Defense highlights Utah’s 88-47 exhibition victory over Texas-Tyler

(Rick Egan | The Salt Lake Tribune) Utah Utes guard Rylan Jones (15) draws a foul as gets between Utah Utes guard Brooks King (14) and University of Texas at Tyler Patriots Lense Ramey (21) b, in basketball action between the Utes and the University of Texas at Tyler Patriots, at the Jon M. Huntsman Center, Oct. 30, 2019.

Asked recently if he worried more about his Utah basketball team's offense or defense at this stage, coach Larry Krystkowiak described himself as equally concerned about each side.

The answer became more apparent Wednesday night, when good defense kept the Utes going in an 88-47 defeat of Division II opponent Texas-Tyler in an exhibition game at the Huntsman Center.

The “88” is deceiving, because the Ute starters returned for a late run that pushed the score considerably higher. The “47” also will be difficult to repeat against Division I opponents, but there are signs that the Utes will be improved defensively over last season.

“Defensively, there's principles that we go over every day, so I think that's maybe more dialed in than the offense would be,” said sophomore forward Riley Battin. “But that will just come with more reps and more time on the court.”

One way or another, more answers regarding this team will come in Tuesday's season opener at Nevada. “I'm nervous about everything,” Krystkowiak said, again. “That's just kind of the nature of it. You don't know when and where you might get exposed, what areas you need to work on. So we're just trying to encompass as much of it as possible and make as few errors as possible and, hopefully, our open shots go in and we can be competitive and win some games.”

Open shots were tough to find and even more difficult to make in the first half against Tyler’s aggressive defense, even though Utah took a 38-20 lead. The Utes went 1 of 10 from 3-point range, then missed their first two attempts of the second half before making 6 of their last 11 shots — thanks mostly to the reserves.

The starters will have to manufacture points with offensive rebounding and transition baskets. Otherwise, they will struggle to keep up with efficient opponents. Improved defense will help, of course.

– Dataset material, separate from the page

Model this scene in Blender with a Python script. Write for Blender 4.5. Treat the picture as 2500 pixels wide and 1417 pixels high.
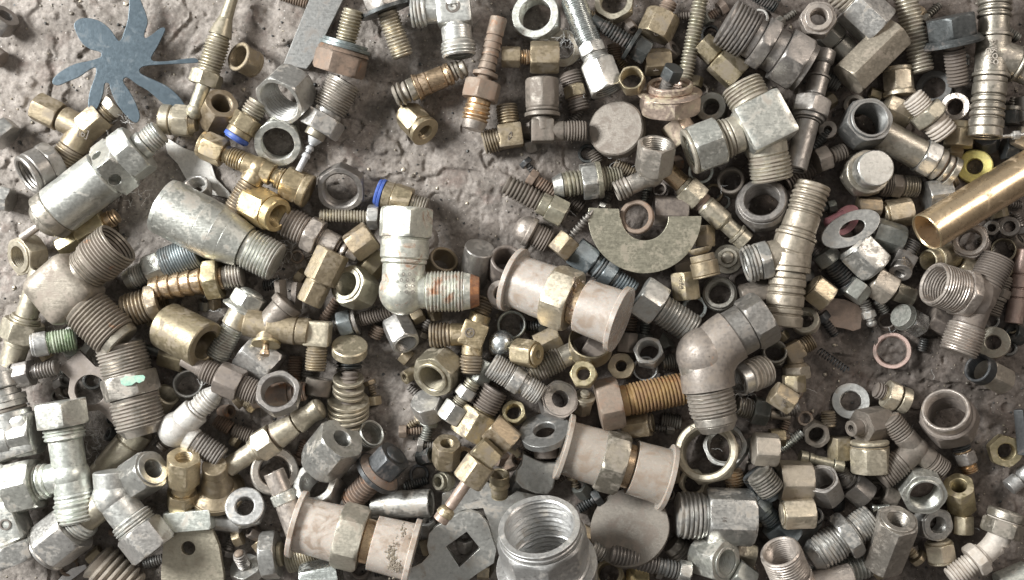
import bpy, math, random, re
import numpy as np
from mathutils import Vector, Matrix
R = math.radians
scene = bpy.context.scene
for o in list(bpy.data.objects): bpy.data.objects.remove(o)

# ------------------------------------------------------------------ camera, light, exposure
S = 0.0003            # metres of ground per photograph pixel
CAMH = 2600.0         # camera height in those pixels (0.78 m)
cam = bpy.data.objects.new('camera', bpy.data.cameras.new('camera'))
scene.collection.objects.link(cam); scene.camera = cam
cam.location = (0, 0, CAMH * S); cam.rotation_euler = (0, 0, 0)
cam.data.sensor_fit = 'HORIZONTAL'
cam.data.angle = 2 * math.atan(1250.0 / CAMH)
cam.data.clip_start = 0.01; cam.data.clip_end = 20

def lamp(name, loc, aim, sx, sy, power, col):
    l = bpy.data.lights.new(name, 'AREA'); l.shape = 'RECTANGLE'; l.size = sx; l.size_y = sy
    l.energy = power; l.color = col
    o = bpy.data.objects.new(name, l); scene.collection.objects.link(o)
    o.location = loc
    o.rotation_euler = (Vector(aim) - Vector(loc)).to_track_quat('-Z', 'Y').to_euler()
    return o
lamp('window_light', (-1.15, 0.42, 0.88), (-0.10, -0.02, 0), 0.50, 0.44, 51, (0.98, 0.99, 0.97))
lamp('room_light', (1.15, 0.75, 1.15), (0.15, 0, 0), 0.5, 0.5, 10, (1.0, 0.90, 0.80))

world = bpy.data.worlds.new('World'); scene.world = world; world.use_nodes = True
wn = world.node_tree; wn.nodes.clear()
wo = wn.nodes.new('ShaderNodeOutputWorld'); bg = wn.nodes.new('ShaderNodeBackground')
tc = wn.nodes.new('ShaderNodeTexCoord'); dp = wn.nodes.new('ShaderNodeVectorMath'); dp.operation = 'DOT_PRODUCT'
dp.inputs[1].default_value = Vector((-0.62, 0.35, 0.45)).normalized()
cr = wn.nodes.new('ShaderNodeValToRGB')
e = cr.color_ramp.elements
e[0].position = 0.0; e[0].color = (0.10, 0.083, 0.070, 1)
e[1].position = 1.0; e[1].color = (0.98, 0.99, 0.96, 1)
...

It was a big deal in a Pac-12 game last January when Both Gach, Timmy Allen and Battin combined for 40 points as freshmen. Utah will need that from them every night, as happened Wednesday, in the absence of Sedrick Barefield and other scorers from last season.

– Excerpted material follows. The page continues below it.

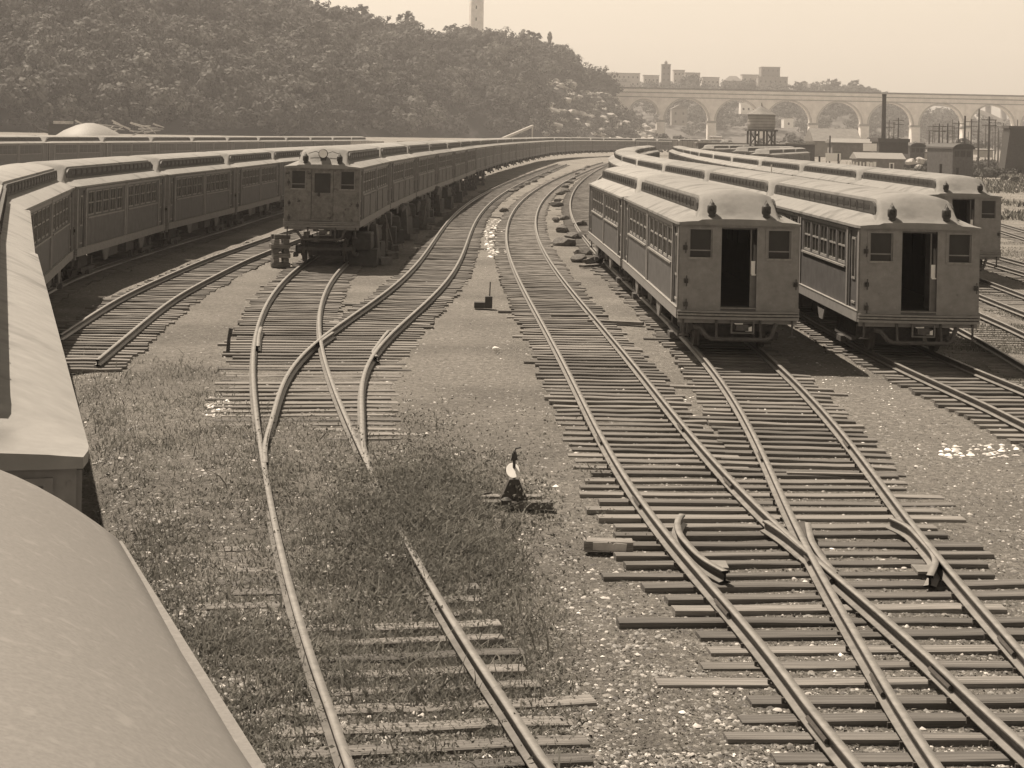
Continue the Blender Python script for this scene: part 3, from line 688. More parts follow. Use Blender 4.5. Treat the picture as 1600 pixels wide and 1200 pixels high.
# joint bars and spikes on the near rails
mb = MB(); r = random.Random(3)
for path, z0, z1 in ((R1, 13, 34), (R2, 14, 34)):
    for sd_ in (-1, 1):
        t_ = path.s_at_z(z0)
        while t_ < path.s_at_z(z1):
            x, y, a, b = path.at(t_)
            for q_ in (-.085, .085):
                X, Y = x+b*(sd_*G+q_), y-a*(sd_*G+q_); h = r.uniform(.0, .02)
                mb.box(X-.014, X+.014, Y-.014, Y+.014, TZ-.02, TZ+.025+h)
            t_ += .56*r.uniform(.9, 1.1)
o = mb.obj('spikes', 'rail', tR1); o['kind'] = 'stuff'
for path, zz in ((R1, (15.3, 19.2, 24.6, 29.5)), (R2, (16.5, 21.5, 28.2))):
    for k, z in enumerate(zz):
        for sd_ in (-1, 1):
            s_ = path.s_at_z(z + (1.4 if sd_ > 0 else 0)); par = tR1 if path is R1 else tR2
            for q_ in (-.03, .03):
                P = path.off(sd_*G+q_, s_-.3, s_+.3, .3); mb = MB(); mb.tube([(P[0][0], P[0][1], RT-.075), (P[-1][0], P[-1][1], RT-.075)], .026, 6); mb.obj('joint_bar', 'rail', par)

# ---------------------------------------------------------------- railway cars
HL, HW, Z0, Z1, ZE = 7.62, 1.33, .98, 2.90, 2.92
def wall_holes(mb, u0, u1, v0, v1, holes, fn, th):
    """wall in (u,v) with rectangular holes; fn(u,v,depth)->xyz"""
    us = sorted({u0, u1, *[h[0] for h in holes], *[h[1] for h in holes]}); vs = sorted({v0, v1, *[h[2] for h in holes], *[h[3] for h in holes]})
    def solid(i, j):
        if i < 0 or j < 0 or i >= len(us)-1 or j >= len(vs)-1: return False
        c = ((us[i]+us[i+1])/2, (vs[j]+vs[j+1])/2); return not any(h[0] < c[0] < h[1] and h[2] < c[1] < h[3] for h in holes)
    for i in range(len(us)-1):
        for j in range(len(vs)-1):
            if not solid(i, j): continue
            a, b, c, d = us[i], us[i+1], vs[j], vs[j+1]
            mb.quad(fn(a,c,0), fn(b,c,0), fn(b,d,0), fn(a,d,0)); mb.quad(fn(a,c,th), fn(a,d,th), fn(b,d,th), fn(b,c,th))
            if not solid(i-1, j): mb.quad(fn(a,c,0), fn(a,d,0), fn(a,d,th), fn(a,c,th))
            if not solid(i+1, j): mb.quad(fn(b,c,0), fn(b,c,th), fn(b,d,th), fn(b,d,0))
            if not solid(i, j-1): mb.quad(fn(a,c,0), fn(a,c,th), fn(b,c,th), fn(b,c,0))
            if not solid(i, j+1): mb.quad(fn(a,d,0), fn(b,d,0), fn(b,d,th), fn(a,d,th))
WIN = [(-6.02+1.12*k+.1, -6.02+1.12*k+1.02) for k in range(5)] + [(.42+1.12*k+.1, .42+1.12*k+1.02) for k in range(5)]
WZ = (1.98, 2.74)
def roof_mesh(sun=True):
    xs_ = [0, .22, .45, .64, .76, .82, .85, .862, .93, 1.05, 1.18, 1.29, 1.36, 1.40]
    xs_ = [-x for x in xs_[:0:-1]] + xs_
    ds = [0, .03, .1, .2, .32, .45, .58, .72, .86, 1.0, 1.15, 1.5, 2.4, 4.4]
    L = HL+.12; Ys = [-L+d for d in ds] + [-1.2, 1.2] + [L-d for d in ds[::-1]]
    def s1(a, b, x): t_ = min(1, max(0, (x-a)/(b-a))); return t_*t_*(3-2*t_)
    def zf(x, y):
        d = L-abs(y); ax = abs(x)
        e = .12+.88*s1(-.15, 1.1, d)
        z = ZE + .03 + .33*(1-(ax/1.4)**2.4)*e
        h = s1(-.22, .95, d)
        wall = 1-s1(.835, .866+.07*(1-s1(.3, .9, d)), ax)
        z += wall*((.33*h) + .055*(1-(ax/.85)**2)*h)
        return z
    V = []; n = len(xs_)
    for y in Ys:
        for x in xs_:
            d = L-abs(y); xx = x
            if d < .25 and abs(x) > 1.2: xx = x*(1-.03*(1-d/.25))
            V.append((xx, y, zf(x, y)))
    F = [(j*n+i, j*n+i+1, (j+1)*n+i+1, (j+1)*n+i) for j in range(len(Ys)-1) for i in range(n-1)]
    base = len(V); V += [(x, y, ZE-.03 if abs(x) > 1.2 else ZE-.03) for (x, y, z) in V]
    F += [tuple(base+k for k in f[::-1]) for f in F]
    m = len(Ys)
    for i in range(n-1): F.append((i+1, i, base+i, base+i+1)); k = (m-1)*n+i; F.append((k, k+1, base+k+1, base+k))
    for j in range(m-1): F.append((j*n, (j+1)*n, base+(j+1)*n, base+j*n)); k = j*n+n-1; F.append((k+n, k, base+k, base+k+n))
    me = raw_mesh('roof', V, F, ['roof']); me.polygons.foreach_set('use_smooth', [True]*len(me.polygons)); me.set_sharp_from_angle(angle=math.radians(50))
    return me
ROOF = roof_mesh()
def arch_roof_mesh():
    N = 28; L = HL+.06; V = []; Ys = [-L, -L+.05, -L+.15] + list(np.linspace(-L+.8, L-.8, 15)) + [L-.15, L-.05, L]
    for y in Ys:
        for i in range(N+1):
            t_ = -1+2*i/N; x = 1.41*math.copysign(abs(t_)**.85, t_); e = min(1, (L-abs(y))/.15)**.5
            V.append((x, y, ZE-.02 + .54*(1-abs(x/1.41)**2.4)*(.93+.07*e) + .012*math.sin(x*3+y*1.3)))
    n = N+1; m = len(Ys); F = [(j*n+i, j*n+i+1, (j+1)*n+i+1, (j+1)*n+i) for j in range(m-1) for i in range(N)]
    b_ = len(V); V += [(x, y, max(ZE-.06, z-.05)) for x, y, z in V]; F += [tuple(b_+k for k in f[::-1]) for f in F]
    for i in range(N): F.append((i+1, i, b_+i, b_+i+1)); k = (m-1)*n+i; F.append((k, k+1, b_+k+1, b_+k))
    for j in range(m-1): F.append((j*n, (j+1)*n, b_+(j+1)*n, b_+j*n)); k = j*n+N; F.append((k+n, k, b_+k, b_+k+n))
    M['roof_old'] = mat('patched_roof_canvas', .20, .85, scale=55, amp=.13, bump=.0006, bscale=120, spots=(.235, 15, .58, .70))
    me = raw_mesh('roof', V, F, ['roof_old']); me.polygons.foreach_set('use_smooth', [True]*len(F)); me.set_sharp_from_angle(angle=math.radians(50)); return me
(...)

The encouraging part was Utah’s holding Tyler to 31.1-percent shooting from the field, while guard Ty Glover led the Patriots with 17 points in only 14 minutes. His teammates combined for only 13 field goals in 50 attempts. Tyler, coached by former Utah State assistant coach Louis Wilson, will play another exhibition game Friday at BYU, then return to Utah next week to open the regular season vs. Westminster College and Dixie State University.

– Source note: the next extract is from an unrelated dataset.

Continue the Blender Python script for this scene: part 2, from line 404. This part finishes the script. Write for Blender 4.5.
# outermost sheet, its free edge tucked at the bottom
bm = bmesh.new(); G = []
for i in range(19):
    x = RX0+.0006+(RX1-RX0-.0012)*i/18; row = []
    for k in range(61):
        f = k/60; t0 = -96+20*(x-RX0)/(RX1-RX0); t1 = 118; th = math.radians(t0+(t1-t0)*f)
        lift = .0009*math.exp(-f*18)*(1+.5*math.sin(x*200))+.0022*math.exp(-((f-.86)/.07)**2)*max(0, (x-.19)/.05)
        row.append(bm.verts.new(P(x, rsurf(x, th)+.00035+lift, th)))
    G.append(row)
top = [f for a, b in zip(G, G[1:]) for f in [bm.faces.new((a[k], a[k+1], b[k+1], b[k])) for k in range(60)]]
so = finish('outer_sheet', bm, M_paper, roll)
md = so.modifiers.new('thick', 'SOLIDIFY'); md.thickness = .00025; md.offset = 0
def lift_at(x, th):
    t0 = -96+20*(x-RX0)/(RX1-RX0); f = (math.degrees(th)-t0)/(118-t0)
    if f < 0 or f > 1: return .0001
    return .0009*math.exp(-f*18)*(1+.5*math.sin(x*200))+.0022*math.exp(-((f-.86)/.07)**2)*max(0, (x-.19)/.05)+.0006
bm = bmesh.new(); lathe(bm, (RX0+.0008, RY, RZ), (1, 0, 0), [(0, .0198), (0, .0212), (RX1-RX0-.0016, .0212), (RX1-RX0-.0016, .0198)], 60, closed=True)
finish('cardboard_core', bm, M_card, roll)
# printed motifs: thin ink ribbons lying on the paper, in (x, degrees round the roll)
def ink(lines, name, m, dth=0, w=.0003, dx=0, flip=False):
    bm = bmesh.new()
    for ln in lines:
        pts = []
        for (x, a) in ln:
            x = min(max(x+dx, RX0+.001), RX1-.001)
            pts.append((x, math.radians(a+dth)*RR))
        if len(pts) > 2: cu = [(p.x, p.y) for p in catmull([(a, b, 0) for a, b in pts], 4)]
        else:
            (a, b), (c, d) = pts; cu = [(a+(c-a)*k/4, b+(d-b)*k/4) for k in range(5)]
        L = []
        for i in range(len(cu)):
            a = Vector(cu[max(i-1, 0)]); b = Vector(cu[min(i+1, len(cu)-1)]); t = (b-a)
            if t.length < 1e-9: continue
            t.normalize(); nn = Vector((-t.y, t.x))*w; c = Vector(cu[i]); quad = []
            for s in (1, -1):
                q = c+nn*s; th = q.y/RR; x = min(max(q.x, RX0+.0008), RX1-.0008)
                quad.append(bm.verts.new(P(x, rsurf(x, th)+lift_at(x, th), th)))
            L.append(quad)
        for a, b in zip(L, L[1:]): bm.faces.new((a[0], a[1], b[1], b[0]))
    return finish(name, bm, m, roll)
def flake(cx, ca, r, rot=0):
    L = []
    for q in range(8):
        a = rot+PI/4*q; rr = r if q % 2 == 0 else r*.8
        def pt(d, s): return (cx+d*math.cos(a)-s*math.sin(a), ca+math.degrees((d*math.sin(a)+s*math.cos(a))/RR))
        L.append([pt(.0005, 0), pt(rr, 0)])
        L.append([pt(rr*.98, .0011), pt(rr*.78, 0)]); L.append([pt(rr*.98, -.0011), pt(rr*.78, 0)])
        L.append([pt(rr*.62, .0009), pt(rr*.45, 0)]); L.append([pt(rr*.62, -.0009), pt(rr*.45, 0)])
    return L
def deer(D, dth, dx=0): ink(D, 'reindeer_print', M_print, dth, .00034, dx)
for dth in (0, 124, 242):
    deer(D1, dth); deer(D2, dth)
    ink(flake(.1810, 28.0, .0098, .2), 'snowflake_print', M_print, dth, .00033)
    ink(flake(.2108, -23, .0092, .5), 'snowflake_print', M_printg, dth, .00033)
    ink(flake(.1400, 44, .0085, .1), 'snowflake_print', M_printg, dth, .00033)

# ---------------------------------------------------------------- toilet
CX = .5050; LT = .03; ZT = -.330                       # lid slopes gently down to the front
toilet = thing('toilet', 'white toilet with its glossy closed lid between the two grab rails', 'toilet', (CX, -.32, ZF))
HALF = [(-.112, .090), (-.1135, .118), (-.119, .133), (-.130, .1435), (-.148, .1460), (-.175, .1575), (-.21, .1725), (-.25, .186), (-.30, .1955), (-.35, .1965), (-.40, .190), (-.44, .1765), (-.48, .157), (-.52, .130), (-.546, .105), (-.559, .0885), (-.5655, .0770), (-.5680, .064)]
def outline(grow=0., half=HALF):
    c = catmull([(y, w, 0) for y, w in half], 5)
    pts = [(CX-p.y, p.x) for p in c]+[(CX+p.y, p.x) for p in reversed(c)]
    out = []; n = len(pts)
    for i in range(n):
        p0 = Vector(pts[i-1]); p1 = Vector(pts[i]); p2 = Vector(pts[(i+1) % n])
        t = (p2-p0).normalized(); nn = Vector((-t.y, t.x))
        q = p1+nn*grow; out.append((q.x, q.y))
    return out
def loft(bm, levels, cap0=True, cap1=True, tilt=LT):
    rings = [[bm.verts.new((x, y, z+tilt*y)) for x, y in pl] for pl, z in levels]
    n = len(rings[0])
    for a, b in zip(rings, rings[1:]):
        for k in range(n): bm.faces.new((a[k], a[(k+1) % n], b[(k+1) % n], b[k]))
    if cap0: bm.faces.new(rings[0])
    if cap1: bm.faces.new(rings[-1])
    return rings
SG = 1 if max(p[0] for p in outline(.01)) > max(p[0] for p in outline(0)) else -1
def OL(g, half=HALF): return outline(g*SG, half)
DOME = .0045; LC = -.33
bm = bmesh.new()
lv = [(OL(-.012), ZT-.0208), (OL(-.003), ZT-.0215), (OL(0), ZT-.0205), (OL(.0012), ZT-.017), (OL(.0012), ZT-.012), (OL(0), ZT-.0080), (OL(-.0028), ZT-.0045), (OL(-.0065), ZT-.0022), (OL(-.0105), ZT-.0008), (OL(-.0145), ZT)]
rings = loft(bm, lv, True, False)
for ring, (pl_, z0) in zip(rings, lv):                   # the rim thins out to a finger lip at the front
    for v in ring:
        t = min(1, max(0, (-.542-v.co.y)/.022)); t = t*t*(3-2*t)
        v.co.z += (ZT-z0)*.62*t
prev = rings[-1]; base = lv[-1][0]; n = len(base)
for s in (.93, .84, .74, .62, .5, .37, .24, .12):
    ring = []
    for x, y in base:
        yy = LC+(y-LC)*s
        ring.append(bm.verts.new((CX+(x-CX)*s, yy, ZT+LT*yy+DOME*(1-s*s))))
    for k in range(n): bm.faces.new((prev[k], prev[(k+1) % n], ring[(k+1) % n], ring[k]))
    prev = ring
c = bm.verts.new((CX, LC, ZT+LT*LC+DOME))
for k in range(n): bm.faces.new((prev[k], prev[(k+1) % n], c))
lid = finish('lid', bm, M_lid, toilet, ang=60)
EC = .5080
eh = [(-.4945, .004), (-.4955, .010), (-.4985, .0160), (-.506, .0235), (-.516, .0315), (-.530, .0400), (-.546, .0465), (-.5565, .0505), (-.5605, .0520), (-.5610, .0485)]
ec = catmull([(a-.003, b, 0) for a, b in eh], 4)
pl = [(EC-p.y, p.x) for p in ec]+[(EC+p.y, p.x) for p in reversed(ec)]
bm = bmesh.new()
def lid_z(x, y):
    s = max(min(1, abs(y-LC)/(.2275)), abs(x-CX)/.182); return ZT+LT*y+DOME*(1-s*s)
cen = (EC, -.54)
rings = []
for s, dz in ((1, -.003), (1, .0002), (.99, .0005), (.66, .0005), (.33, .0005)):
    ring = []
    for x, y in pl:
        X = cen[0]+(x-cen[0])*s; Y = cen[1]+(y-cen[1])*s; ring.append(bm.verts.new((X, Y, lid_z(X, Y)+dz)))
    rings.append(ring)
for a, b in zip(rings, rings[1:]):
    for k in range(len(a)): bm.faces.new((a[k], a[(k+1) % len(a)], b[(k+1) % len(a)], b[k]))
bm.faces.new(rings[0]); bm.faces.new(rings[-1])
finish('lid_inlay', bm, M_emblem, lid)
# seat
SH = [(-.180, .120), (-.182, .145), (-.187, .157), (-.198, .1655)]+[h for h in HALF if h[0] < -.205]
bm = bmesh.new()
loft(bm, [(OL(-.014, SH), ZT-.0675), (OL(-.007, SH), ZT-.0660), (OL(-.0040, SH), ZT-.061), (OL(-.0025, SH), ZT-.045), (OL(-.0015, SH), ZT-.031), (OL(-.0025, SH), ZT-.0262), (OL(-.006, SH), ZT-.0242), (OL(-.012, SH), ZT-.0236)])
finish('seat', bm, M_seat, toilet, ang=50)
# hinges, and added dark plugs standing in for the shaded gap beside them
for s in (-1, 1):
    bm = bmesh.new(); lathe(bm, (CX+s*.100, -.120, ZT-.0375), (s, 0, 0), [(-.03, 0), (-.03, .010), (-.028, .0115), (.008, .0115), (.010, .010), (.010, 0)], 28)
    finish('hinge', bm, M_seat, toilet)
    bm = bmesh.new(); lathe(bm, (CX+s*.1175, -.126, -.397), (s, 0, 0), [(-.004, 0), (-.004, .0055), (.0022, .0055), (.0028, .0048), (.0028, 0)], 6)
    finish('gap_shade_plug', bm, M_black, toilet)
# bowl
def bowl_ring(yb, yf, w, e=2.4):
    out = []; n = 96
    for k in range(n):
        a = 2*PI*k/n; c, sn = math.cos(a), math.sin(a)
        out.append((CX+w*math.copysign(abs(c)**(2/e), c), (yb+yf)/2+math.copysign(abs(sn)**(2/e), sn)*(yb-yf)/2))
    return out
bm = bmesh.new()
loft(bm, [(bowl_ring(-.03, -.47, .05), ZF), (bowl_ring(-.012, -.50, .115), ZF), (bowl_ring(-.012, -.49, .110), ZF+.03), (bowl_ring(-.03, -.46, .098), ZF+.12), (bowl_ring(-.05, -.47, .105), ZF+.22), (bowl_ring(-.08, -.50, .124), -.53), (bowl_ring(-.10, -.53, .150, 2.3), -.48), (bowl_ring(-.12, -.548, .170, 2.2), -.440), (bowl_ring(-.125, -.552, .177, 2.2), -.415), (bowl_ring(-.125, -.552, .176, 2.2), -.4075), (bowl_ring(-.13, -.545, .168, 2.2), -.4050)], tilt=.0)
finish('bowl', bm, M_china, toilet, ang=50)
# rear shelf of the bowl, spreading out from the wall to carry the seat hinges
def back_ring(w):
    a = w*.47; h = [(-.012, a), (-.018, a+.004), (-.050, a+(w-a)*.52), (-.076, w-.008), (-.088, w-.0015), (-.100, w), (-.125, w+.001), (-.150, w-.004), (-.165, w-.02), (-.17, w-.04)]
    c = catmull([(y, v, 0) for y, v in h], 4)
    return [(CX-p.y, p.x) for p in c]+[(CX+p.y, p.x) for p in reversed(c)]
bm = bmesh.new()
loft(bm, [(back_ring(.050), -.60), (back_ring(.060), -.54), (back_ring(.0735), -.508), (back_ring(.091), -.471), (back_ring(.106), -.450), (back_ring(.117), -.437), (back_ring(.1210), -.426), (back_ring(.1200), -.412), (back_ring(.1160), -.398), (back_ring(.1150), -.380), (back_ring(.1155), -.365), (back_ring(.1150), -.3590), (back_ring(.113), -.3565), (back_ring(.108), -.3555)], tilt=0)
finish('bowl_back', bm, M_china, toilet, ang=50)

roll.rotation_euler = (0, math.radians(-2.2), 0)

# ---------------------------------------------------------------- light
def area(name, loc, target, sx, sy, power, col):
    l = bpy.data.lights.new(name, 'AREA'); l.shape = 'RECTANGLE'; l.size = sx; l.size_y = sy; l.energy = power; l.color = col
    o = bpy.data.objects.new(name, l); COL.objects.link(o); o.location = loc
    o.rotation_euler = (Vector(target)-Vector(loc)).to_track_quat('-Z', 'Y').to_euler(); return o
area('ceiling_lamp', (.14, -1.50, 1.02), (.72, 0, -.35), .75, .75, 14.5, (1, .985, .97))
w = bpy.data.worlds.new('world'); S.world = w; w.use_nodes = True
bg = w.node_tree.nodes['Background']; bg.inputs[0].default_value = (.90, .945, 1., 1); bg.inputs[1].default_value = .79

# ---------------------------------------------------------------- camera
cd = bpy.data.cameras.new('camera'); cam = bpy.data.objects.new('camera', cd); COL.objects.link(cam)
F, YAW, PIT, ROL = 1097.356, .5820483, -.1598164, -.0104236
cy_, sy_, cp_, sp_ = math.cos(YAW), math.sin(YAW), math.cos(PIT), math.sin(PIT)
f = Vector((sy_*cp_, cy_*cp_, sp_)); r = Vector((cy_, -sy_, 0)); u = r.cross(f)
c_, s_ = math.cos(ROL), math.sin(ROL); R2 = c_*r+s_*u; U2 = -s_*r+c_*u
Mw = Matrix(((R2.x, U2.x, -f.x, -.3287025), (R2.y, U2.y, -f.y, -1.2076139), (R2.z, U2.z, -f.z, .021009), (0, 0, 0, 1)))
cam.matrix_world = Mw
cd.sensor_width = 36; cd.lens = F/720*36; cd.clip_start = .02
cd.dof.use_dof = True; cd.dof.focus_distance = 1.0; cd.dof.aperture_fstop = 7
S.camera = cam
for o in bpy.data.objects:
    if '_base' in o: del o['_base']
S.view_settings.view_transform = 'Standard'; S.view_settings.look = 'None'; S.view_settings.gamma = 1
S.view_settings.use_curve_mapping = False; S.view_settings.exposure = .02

After five weeks of preseason practice, the Utes will rest for a couple of days, then practice intensely Saturday through Monday in advance of their opener. Krystkowiak liked being able to use 11 players for 11-plus minutes Wednesday, keeping the depth chart competitive.

As Battin said, “This is more than half the team’s first time playing a college basketball game. I know it’s not a road game like Nevada will be, but even playing in a game like this is good for guys to get their feet wet and just get used to it.”

Beyond the three sophomores (the team’s most experienced players), freshman center Branden Carlson and freshman guard Rylan Jones started Wednesday, as expected. Jones played 18 minutes, despite reinjuring his ankle in Tuesday’s practice, and repeatedly drew charging fouls from the Patriots. Carlson posted 10 points and nine rebounds; Allen and Battin also had eight boards each.